**Extracted records**.
__________
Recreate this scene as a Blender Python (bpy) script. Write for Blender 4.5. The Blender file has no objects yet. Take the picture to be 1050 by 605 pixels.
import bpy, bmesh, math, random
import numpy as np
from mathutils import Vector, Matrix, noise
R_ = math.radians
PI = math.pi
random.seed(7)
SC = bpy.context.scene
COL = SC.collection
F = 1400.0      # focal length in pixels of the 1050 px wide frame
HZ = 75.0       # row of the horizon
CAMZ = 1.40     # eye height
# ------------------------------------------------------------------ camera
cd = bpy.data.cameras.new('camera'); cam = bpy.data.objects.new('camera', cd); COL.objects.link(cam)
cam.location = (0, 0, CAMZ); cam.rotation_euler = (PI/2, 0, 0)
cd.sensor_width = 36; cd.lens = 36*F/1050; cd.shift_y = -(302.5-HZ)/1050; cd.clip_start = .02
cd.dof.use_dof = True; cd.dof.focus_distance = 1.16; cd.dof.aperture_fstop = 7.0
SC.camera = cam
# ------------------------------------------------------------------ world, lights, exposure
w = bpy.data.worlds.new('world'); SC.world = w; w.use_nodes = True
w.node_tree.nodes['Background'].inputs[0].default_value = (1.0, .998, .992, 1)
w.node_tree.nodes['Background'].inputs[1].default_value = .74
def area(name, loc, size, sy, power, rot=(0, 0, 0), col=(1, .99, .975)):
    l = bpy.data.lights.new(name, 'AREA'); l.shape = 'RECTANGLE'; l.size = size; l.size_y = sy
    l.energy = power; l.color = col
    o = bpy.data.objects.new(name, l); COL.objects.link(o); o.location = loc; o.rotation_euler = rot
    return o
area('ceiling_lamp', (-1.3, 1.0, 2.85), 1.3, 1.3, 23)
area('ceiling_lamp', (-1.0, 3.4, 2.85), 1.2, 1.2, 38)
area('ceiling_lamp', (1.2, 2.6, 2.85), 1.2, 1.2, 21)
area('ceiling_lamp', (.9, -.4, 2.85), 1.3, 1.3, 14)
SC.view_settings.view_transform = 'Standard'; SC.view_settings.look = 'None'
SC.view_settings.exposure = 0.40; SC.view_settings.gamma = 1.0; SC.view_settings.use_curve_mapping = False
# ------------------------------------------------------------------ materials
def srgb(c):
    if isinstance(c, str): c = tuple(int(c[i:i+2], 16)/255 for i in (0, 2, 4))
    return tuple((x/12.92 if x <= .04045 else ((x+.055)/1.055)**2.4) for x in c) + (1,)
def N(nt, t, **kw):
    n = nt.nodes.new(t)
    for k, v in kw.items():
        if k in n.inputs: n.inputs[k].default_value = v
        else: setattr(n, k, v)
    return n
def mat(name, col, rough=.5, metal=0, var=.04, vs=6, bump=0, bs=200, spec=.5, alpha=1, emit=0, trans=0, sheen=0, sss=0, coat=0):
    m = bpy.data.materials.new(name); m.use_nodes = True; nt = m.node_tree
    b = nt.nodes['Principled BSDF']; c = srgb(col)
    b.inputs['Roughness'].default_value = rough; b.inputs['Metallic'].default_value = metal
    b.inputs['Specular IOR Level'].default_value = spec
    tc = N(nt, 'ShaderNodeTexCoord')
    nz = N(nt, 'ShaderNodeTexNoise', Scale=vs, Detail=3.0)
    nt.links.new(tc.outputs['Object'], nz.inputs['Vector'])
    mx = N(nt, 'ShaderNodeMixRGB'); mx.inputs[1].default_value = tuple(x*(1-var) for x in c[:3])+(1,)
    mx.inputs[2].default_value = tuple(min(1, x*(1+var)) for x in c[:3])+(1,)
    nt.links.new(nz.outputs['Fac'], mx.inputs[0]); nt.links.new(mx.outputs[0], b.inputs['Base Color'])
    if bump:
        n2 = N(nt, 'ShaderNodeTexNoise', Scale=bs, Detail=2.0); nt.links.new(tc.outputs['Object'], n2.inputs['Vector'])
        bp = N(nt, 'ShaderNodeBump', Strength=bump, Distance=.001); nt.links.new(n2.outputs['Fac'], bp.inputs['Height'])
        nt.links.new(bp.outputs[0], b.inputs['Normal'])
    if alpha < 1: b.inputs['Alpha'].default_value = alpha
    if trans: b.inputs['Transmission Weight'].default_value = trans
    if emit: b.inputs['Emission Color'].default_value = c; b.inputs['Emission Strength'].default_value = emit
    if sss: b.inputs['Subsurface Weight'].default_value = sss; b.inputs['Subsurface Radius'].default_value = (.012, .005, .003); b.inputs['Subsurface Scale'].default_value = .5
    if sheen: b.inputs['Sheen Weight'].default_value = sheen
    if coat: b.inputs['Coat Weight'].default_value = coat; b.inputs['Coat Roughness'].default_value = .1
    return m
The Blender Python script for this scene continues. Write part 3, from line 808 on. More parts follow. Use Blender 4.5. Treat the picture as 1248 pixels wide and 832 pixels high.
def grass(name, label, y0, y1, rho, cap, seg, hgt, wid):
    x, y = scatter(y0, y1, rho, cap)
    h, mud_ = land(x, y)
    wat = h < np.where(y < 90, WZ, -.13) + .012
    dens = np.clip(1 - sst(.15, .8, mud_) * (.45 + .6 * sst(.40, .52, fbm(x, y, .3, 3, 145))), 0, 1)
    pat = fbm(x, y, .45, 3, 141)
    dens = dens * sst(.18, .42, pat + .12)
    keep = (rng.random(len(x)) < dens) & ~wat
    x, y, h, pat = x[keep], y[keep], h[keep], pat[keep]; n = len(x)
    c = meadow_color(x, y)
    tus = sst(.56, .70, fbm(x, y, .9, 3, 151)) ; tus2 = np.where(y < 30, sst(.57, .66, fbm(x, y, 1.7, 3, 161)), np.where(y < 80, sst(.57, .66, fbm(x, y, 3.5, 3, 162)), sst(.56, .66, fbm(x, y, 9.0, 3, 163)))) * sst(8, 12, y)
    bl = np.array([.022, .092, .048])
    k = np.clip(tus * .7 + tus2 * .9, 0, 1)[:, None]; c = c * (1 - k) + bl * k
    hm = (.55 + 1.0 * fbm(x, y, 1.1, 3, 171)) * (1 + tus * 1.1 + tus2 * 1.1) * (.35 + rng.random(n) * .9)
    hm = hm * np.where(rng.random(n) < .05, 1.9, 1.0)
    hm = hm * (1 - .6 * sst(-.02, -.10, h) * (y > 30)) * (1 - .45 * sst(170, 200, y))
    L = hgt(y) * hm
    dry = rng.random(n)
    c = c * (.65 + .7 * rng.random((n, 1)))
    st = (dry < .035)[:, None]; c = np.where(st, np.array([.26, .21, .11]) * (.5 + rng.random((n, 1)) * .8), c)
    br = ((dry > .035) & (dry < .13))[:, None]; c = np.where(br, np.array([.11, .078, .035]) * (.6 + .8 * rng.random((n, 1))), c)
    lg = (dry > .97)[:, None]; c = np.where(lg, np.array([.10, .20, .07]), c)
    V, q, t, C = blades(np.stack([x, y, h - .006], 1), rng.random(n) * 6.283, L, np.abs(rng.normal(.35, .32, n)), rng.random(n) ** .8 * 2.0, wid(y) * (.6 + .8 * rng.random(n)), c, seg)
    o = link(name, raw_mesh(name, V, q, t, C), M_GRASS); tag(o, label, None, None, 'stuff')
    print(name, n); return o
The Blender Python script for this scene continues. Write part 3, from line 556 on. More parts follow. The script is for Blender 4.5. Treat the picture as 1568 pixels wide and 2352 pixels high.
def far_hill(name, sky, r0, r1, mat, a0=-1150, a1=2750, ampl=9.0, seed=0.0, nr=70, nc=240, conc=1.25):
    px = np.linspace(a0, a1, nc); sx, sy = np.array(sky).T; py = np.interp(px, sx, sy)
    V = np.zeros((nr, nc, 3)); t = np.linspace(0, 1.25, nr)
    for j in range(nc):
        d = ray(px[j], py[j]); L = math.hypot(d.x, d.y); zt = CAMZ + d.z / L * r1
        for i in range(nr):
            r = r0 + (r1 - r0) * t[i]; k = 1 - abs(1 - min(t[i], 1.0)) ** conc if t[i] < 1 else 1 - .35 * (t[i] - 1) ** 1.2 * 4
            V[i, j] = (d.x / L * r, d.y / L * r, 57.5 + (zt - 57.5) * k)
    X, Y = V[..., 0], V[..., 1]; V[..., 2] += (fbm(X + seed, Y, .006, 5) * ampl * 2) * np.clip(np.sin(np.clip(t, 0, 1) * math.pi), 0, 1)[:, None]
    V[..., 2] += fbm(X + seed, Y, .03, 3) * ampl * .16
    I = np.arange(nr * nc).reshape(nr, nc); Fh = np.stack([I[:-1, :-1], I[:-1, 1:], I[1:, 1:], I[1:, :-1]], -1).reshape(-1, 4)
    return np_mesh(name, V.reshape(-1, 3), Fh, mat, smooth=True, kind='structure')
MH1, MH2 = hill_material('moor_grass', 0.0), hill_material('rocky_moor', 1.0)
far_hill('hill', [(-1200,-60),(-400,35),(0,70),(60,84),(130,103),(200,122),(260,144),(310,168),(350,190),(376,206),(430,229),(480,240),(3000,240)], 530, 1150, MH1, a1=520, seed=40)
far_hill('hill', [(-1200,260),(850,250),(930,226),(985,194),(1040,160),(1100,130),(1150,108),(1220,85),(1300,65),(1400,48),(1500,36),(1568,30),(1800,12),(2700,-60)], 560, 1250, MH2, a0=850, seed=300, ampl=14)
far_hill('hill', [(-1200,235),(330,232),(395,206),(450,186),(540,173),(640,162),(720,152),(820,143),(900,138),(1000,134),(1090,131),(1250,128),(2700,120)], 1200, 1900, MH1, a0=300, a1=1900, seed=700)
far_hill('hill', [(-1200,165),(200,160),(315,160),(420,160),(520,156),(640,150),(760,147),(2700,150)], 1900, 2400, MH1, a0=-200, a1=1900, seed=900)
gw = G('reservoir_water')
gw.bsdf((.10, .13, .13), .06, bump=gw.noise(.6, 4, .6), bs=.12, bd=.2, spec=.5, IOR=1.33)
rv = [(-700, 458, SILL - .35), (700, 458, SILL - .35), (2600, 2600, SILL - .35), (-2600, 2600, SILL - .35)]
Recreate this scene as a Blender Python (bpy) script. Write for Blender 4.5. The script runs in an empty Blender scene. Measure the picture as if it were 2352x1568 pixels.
__________
**What you will do**. Pick out all lines from the data above in which the word "wide" appears.

**Solved exercise**.
F = 1400.0      # focal length in pixels of the 1050 px wide frame
The Blender Python script for this scene continues. Write part 3, from line 808 on. More parts follow. Use Blender 4.5. Treat the picture as 1248 pixels wide and 832 pixels high.
The Blender Python script for this scene continues. Write part 3, from line 556 on. More parts follow. The script is for Blender 4.5. Treat the picture as 1568 pixels wide and 2352 pixels high.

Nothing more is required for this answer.